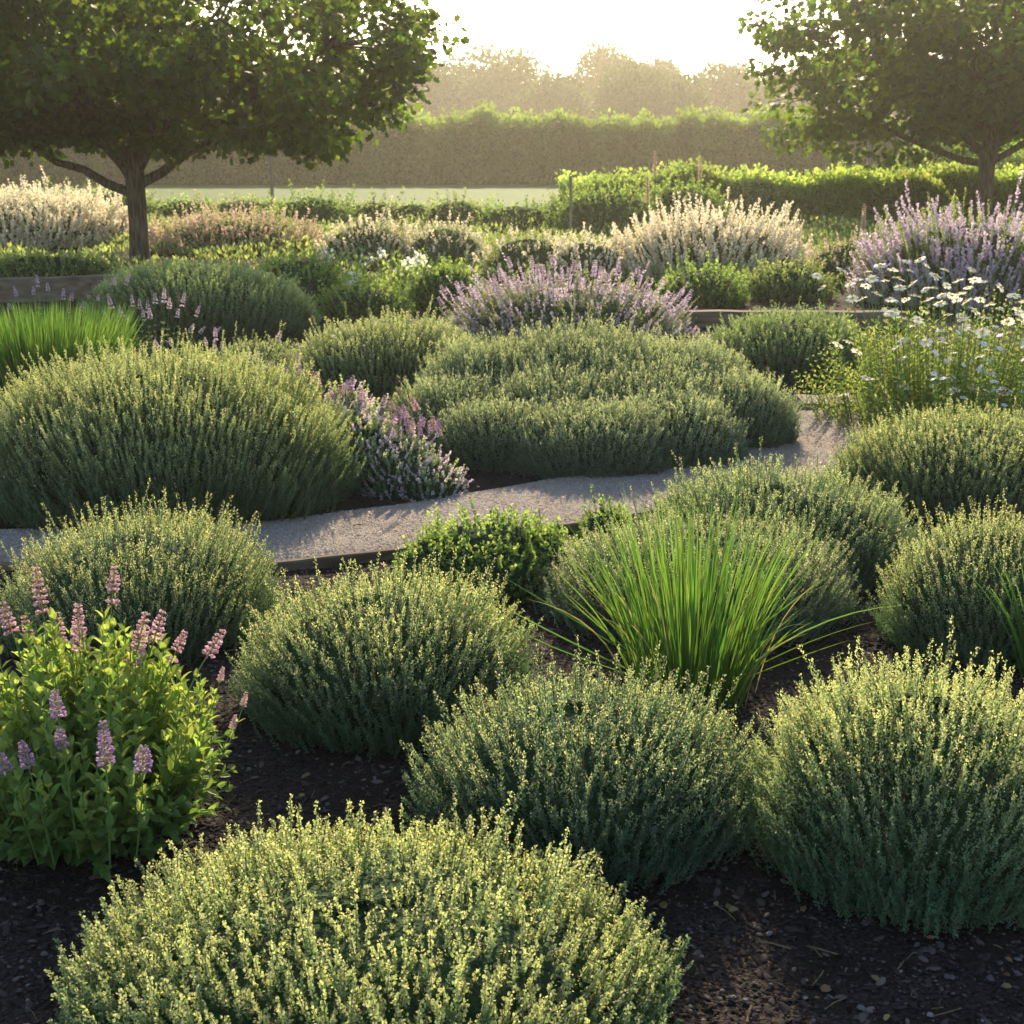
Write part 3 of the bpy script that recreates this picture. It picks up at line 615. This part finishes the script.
# ---------------------------------------------------------------- daisies
rng = np.random.default_rng(3)
def daisy_meshes(rng):
    g = Geo(); n = 17; a = np.arange(n) * 6.283 / n + rng.normal(0, .05, n)
    d = np.stack([np.cos(a), np.sin(a), rng.normal(-.12, .10, n)], 1)
    tv = np.array([(0, 0, 0), (.16, .35, .03), (.17, .8, .0), (0, 1, -.03), (-.17, .8, 0), (-.16, .35, .03)])
    g.scatter(tv, ROUND_F, d * .006, d, np.tile([0, 0, 1.], (n, 1)), .027 * rng.uniform(.9, 1.08, n), rng.random(n), .5)
    h = g.mesh('daisy_petals', M['white_petal'])
    g2 = Geo(); g2.dome(0, 0, -.001, .0095, .0095, .007, rng, n=10, k=4, lump=.02); g2.add([(.009 * math.cos(q), .009 * math.sin(q), -.002) for q in np.arange(10) * .628], [range(10)])
    return h, g2.mesh('daisy_disc', M['disc'])
DA = [daisy_meshes(rng) for _ in range(2)]
yd = 8.35
dx0 = at(950, 420, yd).x
e = thing('daisy_plant', 'tall clump of white daisies with yellow centres, right side', 'daisies', (dx0, yd, 0)); gl = Geo(); gs = Geo()
pts_px = [(817, 276), (822, 288), (838, 345), (848, 342), (857, 352), (843, 395), (866, 378), (841, 270), (850, 285), (868, 272), (880, 266), (893, 270), (906, 262), (920, 260), (927, 266), (945, 270), (958, 281), (972, 270), (983, 282), (1001, 288), (1014, 296), (866, 286), (877, 294), (890, 300), (900, 288), (912, 284), (925, 290), (935, 276), (947, 286), (960, 294), (852, 299), (862, 299), (895, 312), (887, 312), (918, 320), (928, 300), (940, 304), (952, 296), (966, 302), (980, 300), (990, 305), (975, 311), (1000, 309), (905, 300), (915, 296), (933, 288), (942, 296), (957, 300), (910, 271), (899, 279), (885, 281), (872, 279), (968, 288), (975, 280), (1018, 310), (858, 280), (901, 318), (925, 312), (948, 315), (962, 320), (985, 318), (1008, 322), (940, 331), (970, 330)]
for _k in range(34):
    _x = rng.uniform(868, 1040); pts_px.append((_x, rng.uniform(300, 398)))
for i, (px, py) in enumerate(pts_px):
    edge = px < 850 and py > 290 or px < 830
    y = yd + (rng.uniform(-.45, .45) if not edge else rng.uniform(-.35, -.1)); y = y if py < 310 else yd - rng.uniform(.3, .6); v = at(px, py, y); p = np.array([v.x - dx0, v.y - yd, v.z])
    b = np.array([p[0] * .72, p[1] * .7, .02]); mid = b * .45 + p * .55; mid[0] = b[0] * .55 + p[0] * .45
    pts = bez(b, mid, p, 8)
    leafy(gl, gs, pts, .05, rng, step=.035, start=.1, r=.0028, end=.72, K=2)
    h = put('flower_head', DA[i % 2][0], e, p + np.array([0, 0, .004]), (rng.normal(0, .4), rng.normal(-.05, .4), 1), rng.uniform(.85, 1.3), i)
    put('yellow_disc', DA[i % 2][1], h, (0, 0, .001))
for k in range(330):    # leafy stems of the clump
    a = rng.uniform(0, 6.28); q = rng.random() ** .5; tx = math.cos(a) * q * .95; ty = math.sin(a) * q * .60
    hh = (.70 + .12 * tx) * rng.uniform(.35, 1.15) * (1 - .25 * q ** 3); hh = min(hh, .84)
    if tx < -.5: hh *= .85
    leafy(gl, gs, bez((tx * .8, ty * .8, .0), (tx * .9, ty * .9, hh * .6), (tx, ty, hh), 6), .038, rng, step=.036, start=.1, r=.002, tipv=(0, 1))
gl.build('leaves', M['daisy_leaf'], e); gs.build('stems', M['greenstem'], e)
# small lilac asters standing in the daisies' lower right
yb = 7.75; ax0 = at(985, 420, yb).x
e = thing('aster_plant', 'small pale lilac asters below the daisies at the right edge', 'asters', (ax0, yb, 0)); gl = Geo(); gs = Geo()
gA = Geo(); n = 11; a = np.arange(n) * 6.283 / n; d = np.stack([np.cos(a), np.sin(a), 0 * a], 1)
gA.scatter(NARROW * np.array([1.6, 1, 1]), LEAF_F, d * .003, d, np.tile([0, 0, 1.], (n, 1)), .02, rng.random(n), .5); AST = gA.mesh('aster_petals', leafmat('aster_petal', (.72, .71, .78), (.82, .80, .86), .3, hue=.01, val=.15, tcol=(1.1, 1, 1.1)))
for k in range(64):
    px = rng.uniform(925, 1060); py = rng.uniform(300, 408); 
    if py < 345 + (1010 - px) * .35: py += 25
    y = yb + rng.uniform(-.3, .3); v = at(px, py, y); p = np.array([v.x - ax0, v.y - yb, v.z])
    leafy(gl, gs, bez((p[0] * .8, p[1] * .8, .0), (p[0] * .9, p[1] * .9, p[2] * .6), p, 6), .036, rng, step=.034, start=.15, r=.0018, end=.9)
    put('flower_head', AST, e, p, (rng.normal(0, .5), rng.normal(-.2, .4), 1), rng.uniform(.8, 1.2), k)
gl.build('leaves', M['bush_bright'], e); gs.build('stems', M['greenstem'], e)

# ---------------------------------------------------------------- middle distance plants
PL = dict(ry=.75, sp=.07, spx=3.1, plume=.36, pl_size=1.15, stray=.30, stray_p=.35, jit=.06, L=.75, Lmax=.7, K=4, ll=.03, lpx=2.5, npx=2.0, out=.55, tipspan=.3, maxs=3500)
mound('large pale silver flowering bush at the centre right back', (612, 808, 215, 285), 'lav_leaf', 'pale_plume', cat='silver bush', name='silver_bush', **PL)
mound('white plumed bush at the far left behind the tree', (-70, 138, 196, 250), 'bush_soft', 'pale_plume', cat='silver bush', name='silver_bush', **PL)
mound('rosy flowering bush just right of the left trunk', (146, 322, 214, 256), 'bush_soft', 'rosy_plume', cat='flowering bush', name='flowering_bush', **{**PL, 'plume': .3, 'plume_p': .7, 'stray': .15})
mound('pale lavender mound left of centre at the back', (318, 418, 220, 268), 'thyme_silver', 'pale_plume', cat='lavender', name='lavender_mound', **{**PL, 'plume': .22, 'stray': .12, 'plume_p': .6})
mound('second pale lavender mound, between the first and the centre', (400, 488, 224, 270), 'thyme_silver', 'pale_plume', cat='lavender', name='lavender_mound', **{**PL, 'plume': .2, 'stray': .12, 'plume_p': .6})
mound('pale yellow green grassy mound at the centre back', (478, 580, 234, 280), 'bush_soft', 'pale_plume', cat='flowering bush', name='flowering_bush', **{**PL, 'plume': .18, 'plume_p': .5, 'stray': .12})
mound('cream flowered low bush left of the silver bush', (548, 630, 238, 282), 'bush_soft', 'pale_plume', cat='flowering bush', name='flowering_bush', **{**PL, 'plume': .35, 'stray': .12})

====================

_Requirement:_ Write out the material above once more, exactly as it reads, with no pictures.

_Worked solution:_
Write part 3 of the bpy script that recreates this picture. It picks up at line 615. This part finishes the script.
# ---------------------------------------------------------------- daisies
rng = np.random.default_rng(3)
def daisy_meshes(rng):
    g = Geo(); n = 17; a = np.arange(n) * 6.283 / n + rng.normal(0, .05, n)
    d = np.stack([np.cos(a), np.sin(a), rng.normal(-.12, .10, n)], 1)
    tv = np.array([(0, 0, 0), (.16, .35, .03), (.17, .8, .0), (0, 1, -.03), (-.17, .8, 0), (-.16, .35, .03)])
    g.scatter(tv, ROUND_F, d * .006, d, np.tile([0, 0, 1.], (n, 1)), .027 * rng.uniform(.9, 1.08, n), rng.random(n), .5)
    h = g.mesh('daisy_petals', M['white_petal'])
    g2 = Geo(); g2.dome(0, 0, -.001, .0095, .0095, .007, rng, n=10, k=4, lump=.02); g2.add([(.009 * math.cos(q), .009 * math.sin(q), -.002) for q in np.arange(10) * .628], [range(10)])
    return h, g2.mesh('daisy_disc', M['disc'])
DA = [daisy_meshes(rng) for _ in range(2)]
yd = 8.35
dx0 = at(950, 420, yd).x
e = thing('daisy_plant', 'tall clump of white daisies with yellow centres, right side', 'daisies', (dx0, yd, 0)); gl = Geo(); gs = Geo()
pts_px = [(817, 276), (822, 288), (838, 345), (848, 342), (857, 352), (843, 395), (866, 378), (841, 270), (850, 285), (868, 272), (880, 266), (893, 270), (906, 262), (920, 260), (927, 266), (945, 270), (958, 281), (972, 270), (983, 282), (1001, 288), (1014, 296), (866, 286), (877, 294), (890, 300), (900, 288), (912, 284), (925, 290), (935, 276), (947, 286), (960, 294), (852, 299), (862, 299), (895, 312), (887, 312), (918, 320), (928, 300), (940, 304), (952, 296), (966, 302), (980, 300), (990, 305), (975, 311), (1000, 309), (905, 300), (915, 296), (933, 288), (942, 296), (957, 300), (910, 271), (899, 279), (885, 281), (872, 279), (968, 288), (975, 280), (1018, 310), (858, 280), (901, 318), (925, 312), (948, 315), (962, 320), (985, 318), (1008, 322), (940, 331), (970, 330)]
for _k in range(34):
    _x = rng.uniform(868, 1040); pts_px.append((_x, rng.uniform(300, 398)))
for i, (px, py) in enumerate(pts_px):
    edge = px < 850 and py > 290 or px < 830
    y = yd + (rng.uniform(-.45, .45) if not edge else rng.uniform(-.35, -.1)); y = y if py < 310 else yd - rng.uniform(.3, .6); v = at(px, py, y); p = np.array([v.x - dx0, v.y - yd, v.z])
    b = np.array([p[0] * .72, p[1] * .7, .02]); mid = b * .45 + p * .55; mid[0] = b[0] * .55 + p[0] * .45
    pts = bez(b, mid, p, 8)
    leafy(gl, gs, pts, .05, rng, step=.035, start=.1, r=.0028, end=.72, K=2)
    h = put('flower_head', DA[i % 2][0], e, p + np.array([0, 0, .004]), (rng.normal(0, .4), rng.normal(-.05, .4), 1), rng.uniform(.85, 1.3), i)
    put('yellow_disc', DA[i % 2][1], h, (0, 0, .001))
for k in range(330):    # leafy stems of the clump
    a = rng.uniform(0, 6.28); q = rng.random() ** .5; tx = math.cos(a) * q * .95; ty = math.sin(a) * q * .60
    hh = (.70 + .12 * tx) * rng.uniform(.35, 1.15) * (1 - .25 * q ** 3); hh = min(hh, .84)
    if tx < -.5: hh *= .85
    leafy(gl, gs, bez((tx * .8, ty * .8, .0), (tx * .9, ty * .9, hh * .6), (tx, ty, hh), 6), .038, rng, step=.036, start=.1, r=.002, tipv=(0, 1))
gl.build('leaves', M['daisy_leaf'], e); gs.build('stems', M['greenstem'], e)
# small lilac asters standing in the daisies' lower right
yb = 7.75; ax0 = at(985, 420, yb).x
e = thing('aster_plant', 'small pale lilac asters below the daisies at the right edge', 'asters', (ax0, yb, 0)); gl = Geo(); gs = Geo()
gA = Geo(); n = 11; a = np.arange(n) * 6.283 / n; d = np.stack([np.cos(a), np.sin(a), 0 * a], 1)
gA.scatter(NARROW * np.array([1.6, 1, 1]), LEAF_F, d * .003, d, np.tile([0, 0, 1.], (n, 1)), .02, rng.random(n), .5); AST = gA.mesh('aster_petals', leafmat('aster_petal', (.72, .71, .78), (.82, .80, .86), .3, hue=.01, val=.15, tcol=(1.1, 1, 1.1)))
for k in range(64):
    px = rng.uniform(925, 1060); py = rng.uniform(300, 408); 
    if py < 345 + (1010 - px) * .35: py += 25
    y = yb + rng.uniform(-.3, .3); v = at(px, py, y); p = np.array([v.x - ax0, v.y - yb, v.z])
    leafy(gl, gs, bez((p[0] * .8, p[1] * .8, .0), (p[0] * .9, p[1] * .9, p[2] * .6), p, 6), .036, rng, step=.034, start=.15, r=.0018, end=.9)
    put('flower_head', AST, e, p, (rng.normal(0, .5), rng.normal(-.2, .4), 1), rng.uniform(.8, 1.2), k)
gl.build('leaves', M['bush_bright'], e); gs.build('stems', M['greenstem'], e)

# ---------------------------------------------------------------- middle distance plants
PL = dict(ry=.75, sp=.07, spx=3.1, plume=.36, pl_size=1.15, stray=.30, stray_p=.35, jit=.06, L=.75, Lmax=.7, K=4, ll=.03, lpx=2.5, npx=2.0, out=.55, tipspan=.3, maxs=3500)
mound('large pale silver flowering bush at the centre right back', (612, 808, 215, 285), 'lav_leaf', 'pale_plume', cat='silver bush', name='silver_bush', **PL)
mound('white plumed bush at the far left behind the tree', (-70, 138, 196, 250), 'bush_soft', 'pale_plume', cat='silver bush', name='silver_bush', **PL)
mound('rosy flowering bush just right of the left trunk', (146, 322, 214, 256), 'bush_soft', 'rosy_plume', cat='flowering bush', name='flowering_bush', **{**PL, 'plume': .3, 'plume_p': .7, 'stray': .15})
mound('pale lavender mound left of centre at the back', (318, 418, 220, 268), 'thyme_silver', 'pale_plume', cat='lavender', name='lavender_mound', **{**PL, 'plume': .22, 'stray': .12, 'plume_p': .6})
mound('second pale lavender mound, between the first and the centre', (400, 488, 224, 270), 'thyme_silver', 'pale_plume', cat='lavender', name='lavender_mound', **{**PL, 'plume': .2, 'stray': .12, 'plume_p': .6})
mound('pale yellow green grassy mound at the centre back', (478, 580, 234, 280), 'bush_soft', 'pale_plume', cat='flowering bush', name='flowering_bush', **{**PL, 'plume': .18, 'plume_p': .5, 'stray': .12})
mound('cream flowered low bush left of the silver bush', (548, 630, 238, 282), 'bush_soft', 'pale_plume', cat='flowering bush', name='flowering_bush', **{**PL, 'plume': .35, 'stray': .12})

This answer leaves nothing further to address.